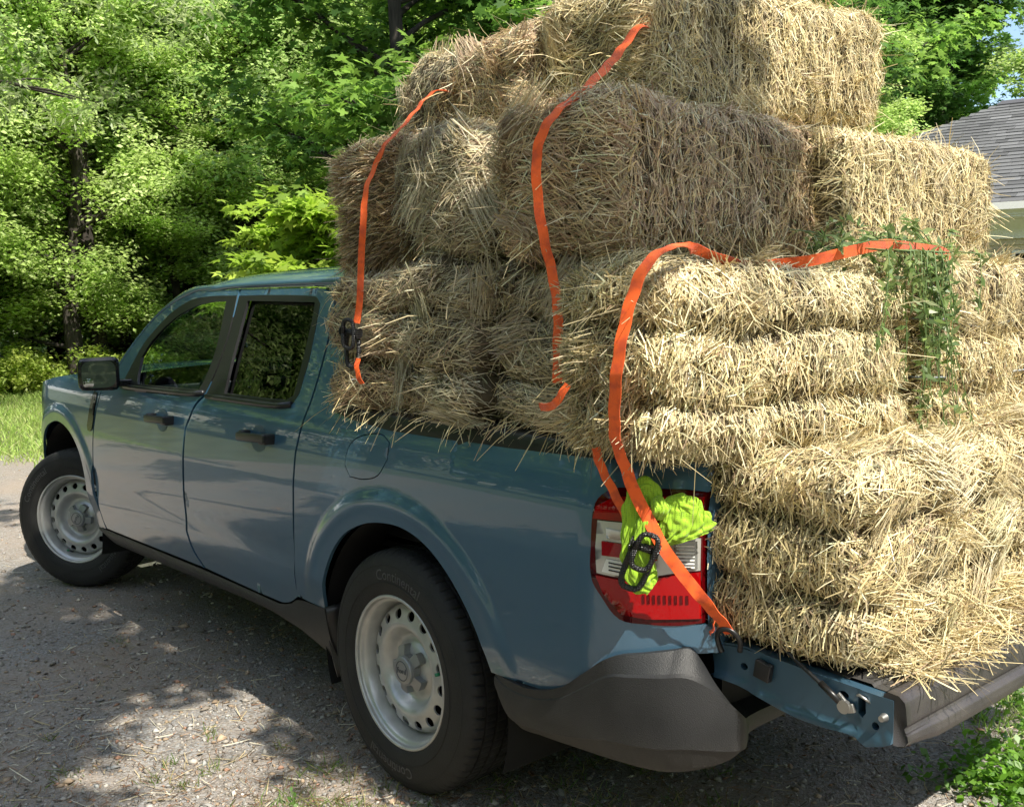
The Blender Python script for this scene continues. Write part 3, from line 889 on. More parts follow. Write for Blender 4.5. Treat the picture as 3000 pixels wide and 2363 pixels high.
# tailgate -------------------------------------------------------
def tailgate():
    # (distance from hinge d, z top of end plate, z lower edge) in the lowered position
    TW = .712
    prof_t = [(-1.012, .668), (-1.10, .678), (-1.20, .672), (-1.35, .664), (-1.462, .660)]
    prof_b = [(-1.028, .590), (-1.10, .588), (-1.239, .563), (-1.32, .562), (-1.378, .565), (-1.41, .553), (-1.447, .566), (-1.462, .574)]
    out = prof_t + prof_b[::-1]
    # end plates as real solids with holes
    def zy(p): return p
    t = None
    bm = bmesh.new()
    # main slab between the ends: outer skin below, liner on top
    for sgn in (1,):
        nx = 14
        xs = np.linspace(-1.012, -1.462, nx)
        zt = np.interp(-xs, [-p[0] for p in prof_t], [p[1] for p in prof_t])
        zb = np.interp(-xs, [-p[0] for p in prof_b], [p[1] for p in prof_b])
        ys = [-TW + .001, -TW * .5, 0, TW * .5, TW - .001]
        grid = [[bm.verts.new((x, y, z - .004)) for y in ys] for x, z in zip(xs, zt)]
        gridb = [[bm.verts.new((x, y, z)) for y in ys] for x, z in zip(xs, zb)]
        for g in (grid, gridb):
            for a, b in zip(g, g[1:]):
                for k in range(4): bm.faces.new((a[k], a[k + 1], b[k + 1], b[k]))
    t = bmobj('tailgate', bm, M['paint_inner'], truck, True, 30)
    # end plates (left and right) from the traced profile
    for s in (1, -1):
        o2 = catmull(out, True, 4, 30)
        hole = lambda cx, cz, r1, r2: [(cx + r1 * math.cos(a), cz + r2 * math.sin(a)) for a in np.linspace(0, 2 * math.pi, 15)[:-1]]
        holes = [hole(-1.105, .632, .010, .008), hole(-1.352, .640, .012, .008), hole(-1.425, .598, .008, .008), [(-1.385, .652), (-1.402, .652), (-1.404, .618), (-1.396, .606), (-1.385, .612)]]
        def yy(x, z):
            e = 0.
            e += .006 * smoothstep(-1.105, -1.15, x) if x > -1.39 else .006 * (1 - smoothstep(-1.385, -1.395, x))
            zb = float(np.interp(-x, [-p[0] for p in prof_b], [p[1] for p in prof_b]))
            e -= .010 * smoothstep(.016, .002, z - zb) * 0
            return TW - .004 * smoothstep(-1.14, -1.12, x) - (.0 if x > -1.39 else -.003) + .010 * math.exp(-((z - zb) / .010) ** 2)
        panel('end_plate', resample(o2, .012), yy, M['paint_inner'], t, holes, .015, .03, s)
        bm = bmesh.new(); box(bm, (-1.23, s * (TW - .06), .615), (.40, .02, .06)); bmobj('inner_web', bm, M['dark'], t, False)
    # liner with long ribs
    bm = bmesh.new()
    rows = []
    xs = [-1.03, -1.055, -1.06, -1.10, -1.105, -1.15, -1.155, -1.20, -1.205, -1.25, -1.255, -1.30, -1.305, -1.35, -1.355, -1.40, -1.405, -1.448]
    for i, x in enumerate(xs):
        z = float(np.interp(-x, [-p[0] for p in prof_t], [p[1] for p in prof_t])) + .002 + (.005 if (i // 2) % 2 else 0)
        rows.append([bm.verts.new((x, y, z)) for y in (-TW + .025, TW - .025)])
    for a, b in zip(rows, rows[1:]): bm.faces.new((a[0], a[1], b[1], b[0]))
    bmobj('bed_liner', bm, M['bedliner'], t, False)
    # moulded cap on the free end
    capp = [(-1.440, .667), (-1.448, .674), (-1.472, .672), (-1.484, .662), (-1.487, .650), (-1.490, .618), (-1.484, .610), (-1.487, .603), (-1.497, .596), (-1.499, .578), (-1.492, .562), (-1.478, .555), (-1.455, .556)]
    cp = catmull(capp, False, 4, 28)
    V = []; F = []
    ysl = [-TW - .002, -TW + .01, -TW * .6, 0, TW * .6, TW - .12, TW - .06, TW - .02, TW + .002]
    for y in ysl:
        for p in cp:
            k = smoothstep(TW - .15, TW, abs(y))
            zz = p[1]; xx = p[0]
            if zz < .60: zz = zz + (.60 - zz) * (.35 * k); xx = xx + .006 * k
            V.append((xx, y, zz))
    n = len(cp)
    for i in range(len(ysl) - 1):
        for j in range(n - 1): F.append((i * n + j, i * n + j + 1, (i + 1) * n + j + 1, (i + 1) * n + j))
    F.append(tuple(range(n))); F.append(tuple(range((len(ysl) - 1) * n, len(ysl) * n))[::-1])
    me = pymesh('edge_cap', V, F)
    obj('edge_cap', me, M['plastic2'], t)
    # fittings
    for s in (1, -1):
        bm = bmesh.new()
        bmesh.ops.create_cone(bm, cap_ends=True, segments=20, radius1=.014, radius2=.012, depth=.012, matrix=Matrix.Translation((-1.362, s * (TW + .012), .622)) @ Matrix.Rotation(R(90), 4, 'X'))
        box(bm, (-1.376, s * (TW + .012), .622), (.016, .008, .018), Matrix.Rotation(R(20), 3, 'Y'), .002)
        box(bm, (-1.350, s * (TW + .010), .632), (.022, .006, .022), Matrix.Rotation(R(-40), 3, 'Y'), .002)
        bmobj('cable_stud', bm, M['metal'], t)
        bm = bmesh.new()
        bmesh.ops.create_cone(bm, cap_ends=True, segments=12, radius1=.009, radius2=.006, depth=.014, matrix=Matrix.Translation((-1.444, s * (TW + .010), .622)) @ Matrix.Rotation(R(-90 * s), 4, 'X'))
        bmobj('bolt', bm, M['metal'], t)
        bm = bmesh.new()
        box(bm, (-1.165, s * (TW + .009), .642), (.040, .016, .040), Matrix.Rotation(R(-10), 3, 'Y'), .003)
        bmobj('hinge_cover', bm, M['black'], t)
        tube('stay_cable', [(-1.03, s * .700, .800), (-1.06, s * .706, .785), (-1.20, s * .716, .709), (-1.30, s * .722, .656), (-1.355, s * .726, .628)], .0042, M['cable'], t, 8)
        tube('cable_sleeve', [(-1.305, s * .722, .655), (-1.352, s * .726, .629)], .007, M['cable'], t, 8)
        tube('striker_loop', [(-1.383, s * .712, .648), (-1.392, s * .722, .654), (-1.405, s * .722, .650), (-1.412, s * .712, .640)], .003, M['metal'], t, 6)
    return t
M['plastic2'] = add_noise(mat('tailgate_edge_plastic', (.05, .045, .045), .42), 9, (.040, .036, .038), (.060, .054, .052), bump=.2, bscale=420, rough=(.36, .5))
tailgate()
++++
WHAT YOU WILL DO: Reproduce the listing word for word and omit its pictures.

COMPLETE RESPONSE:
The Blender Python script for this scene continues. Write part 3, from line 889 on. More parts follow. Write for Blender 4.5. Treat the picture as 3000 pixels wide and 2363 pixels high.
# tailgate -------------------------------------------------------
def tailgate():
    # (distance from hinge d, z top of end plate, z lower edge) in the lowered position
    TW = .712
    prof_t = [(-1.012, .668), (-1.10, .678), (-1.20, .672), (-1.35, .664), (-1.462, .660)]
    prof_b = [(-1.028, .590), (-1.10, .588), (-1.239, .563), (-1.32, .562), (-1.378, .565), (-1.41, .553), (-1.447, .566), (-1.462, .574)]
    out = prof_t + prof_b[::-1]
    # end plates as real solids with holes
    def zy(p): return p
    t = None
    bm = bmesh.new()
    # main slab between the ends: outer skin below, liner on top
    for sgn in (1,):
        nx = 14
        xs = np.linspace(-1.012, -1.462, nx)
        zt = np.interp(-xs, [-p[0] for p in prof_t], [p[1] for p in prof_t])
        zb = np.interp(-xs, [-p[0] for p in prof_b], [p[1] for p in prof_b])
        ys = [-TW + .001, -TW * .5, 0, TW * .5, TW - .001]
        grid = [[bm.verts.new((x, y, z - .004)) for y in ys] for x, z in zip(xs, zt)]
        gridb = [[bm.verts.new((x, y, z)) for y in ys] for x, z in zip(xs, zb)]
        for g in (grid, gridb):
            for a, b in zip(g, g[1:]):
                for k in range(4): bm.faces.new((a[k], a[k + 1], b[k + 1], b[k]))
    t = bmobj('tailgate', bm, M['paint_inner'], truck, True, 30)
    # end plates (left and right) from the traced profile
    for s in (1, -1):
        o2 = catmull(out, True, 4, 30)
        hole = lambda cx, cz, r1, r2: [(cx + r1 * math.cos(a), cz + r2 * math.sin(a)) for a in np.linspace(0, 2 * math.pi, 15)[:-1]]
        holes = [hole(-1.105, .632, .010, .008), hole(-1.352, .640, .012, .008), hole(-1.425, .598, .008, .008), [(-1.385, .652), (-1.402, .652), (-1.404, .618), (-1.396, .606), (-1.385, .612)]]
        def yy(x, z):
            e = 0.
            e += .006 * smoothstep(-1.105, -1.15, x) if x > -1.39 else .006 * (1 - smoothstep(-1.385, -1.395, x))
            zb = float(np.interp(-x, [-p[0] for p in prof_b], [p[1] for p in prof_b]))
            e -= .010 * smoothstep(.016, .002, z - zb) * 0
            return TW - .004 * smoothstep(-1.14, -1.12, x) - (.0 if x > -1.39 else -.003) + .010 * math.exp(-((z - zb) / .010) ** 2)
        panel('end_plate', resample(o2, .012), yy, M['paint_inner'], t, holes, .015, .03, s)
        bm = bmesh.new(); box(bm, (-1.23, s * (TW - .06), .615), (.40, .02, .06)); bmobj('inner_web', bm, M['dark'], t, False)
    # liner with long ribs
    bm = bmesh.new()
    rows = []
    xs = [-1.03, -1.055, -1.06, -1.10, -1.105, -1.15, -1.155, -1.20, -1.205, -1.25, -1.255, -1.30, -1.305, -1.35, -1.355, -1.40, -1.405, -1.448]
    for i, x in enumerate(xs):
        z = float(np.interp(-x, [-p[0] for p in prof_t], [p[1] for p in prof_t])) + .002 + (.005 if (i // 2) % 2 else 0)
        rows.append([bm.verts.new((x, y, z)) for y in (-TW + .025, TW - .025)])
    for a, b in zip(rows, rows[1:]): bm.faces.new((a[0], a[1], b[1], b[0]))
    bmobj('bed_liner', bm, M['bedliner'], t, False)
    # moulded cap on the free end
    capp = [(-1.440, .667), (-1.448, .674), (-1.472, .672), (-1.484, .662), (-1.487, .650), (-1.490, .618), (-1.484, .610), (-1.487, .603), (-1.497, .596), (-1.499, .578), (-1.492, .562), (-1.478, .555), (-1.455, .556)]
    cp = catmull(capp, False, 4, 28)
    V = []; F = []
    ysl = [-TW - .002, -TW + .01, -TW * .6, 0, TW * .6, TW - .12, TW - .06, TW - .02, TW + .002]
    for y in ysl:
        for p in cp:
            k = smoothstep(TW - .15, TW, abs(y))
            zz = p[1]; xx = p[0]
            if zz < .60: zz = zz + (.60 - zz) * (.35 * k); xx = xx + .006 * k
            V.append((xx, y, zz))
    n = len(cp)
    for i in range(len(ysl) - 1):
        for j in range(n - 1): F.append((i * n + j, i * n + j + 1, (i + 1) * n + j + 1, (i + 1) * n + j))
    F.append(tuple(range(n))); F.append(tuple(range((len(ysl) - 1) * n, len(ysl) * n))[::-1])
    me = pymesh('edge_cap', V, F)
    obj('edge_cap', me, M['plastic2'], t)
    # fittings
    for s in (1, -1):
        bm = bmesh.new()
        bmesh.ops.create_cone(bm, cap_ends=True, segments=20, radius1=.014, radius2=.012, depth=.012, matrix=Matrix.Translation((-1.362, s * (TW + .012), .622)) @ Matrix.Rotation(R(90), 4, 'X'))
        box(bm, (-1.376, s * (TW + .012), .622), (.016, .008, .018), Matrix.Rotation(R(20), 3, 'Y'), .002)
        box(bm, (-1.350, s * (TW + .010), .632), (.022, .006, .022), Matrix.Rotation(R(-40), 3, 'Y'), .002)
        bmobj('cable_stud', bm, M['metal'], t)
        bm = bmesh.new()
        bmesh.ops.create_cone(bm, cap_ends=True, segments=12, radius1=.009, radius2=.006, depth=.014, matrix=Matrix.Translation((-1.444, s * (TW + .010), .622)) @ Matrix.Rotation(R(-90 * s), 4, 'X'))
        bmobj('bolt', bm, M['metal'], t)
        bm = bmesh.new()
        box(bm, (-1.165, s * (TW + .009), .642), (.040, .016, .040), Matrix.Rotation(R(-10), 3, 'Y'), .003)
        bmobj('hinge_cover', bm, M['black'], t)
        tube('stay_cable', [(-1.03, s * .700, .800), (-1.06, s * .706, .785), (-1.20, s * .716, .709), (-1.30, s * .722, .656), (-1.355, s * .726, .628)], .0042, M['cable'], t, 8)
        tube('cable_sleeve', [(-1.305, s * .722, .655), (-1.352, s * .726, .629)], .007, M['cable'], t, 8)
        tube('striker_loop', [(-1.383, s * .712, .648), (-1.392, s * .722, .654), (-1.405, s * .722, .650), (-1.412, s * .712, .640)], .003, M['metal'], t, 6)
    return t
M['plastic2'] = add_noise(mat('tailgate_edge_plastic', (.05, .045, .045), .42), 9, (.040, .036, .038), (.060, .054, .052), bump=.2, bscale=420, rough=(.36, .5))
tailgate()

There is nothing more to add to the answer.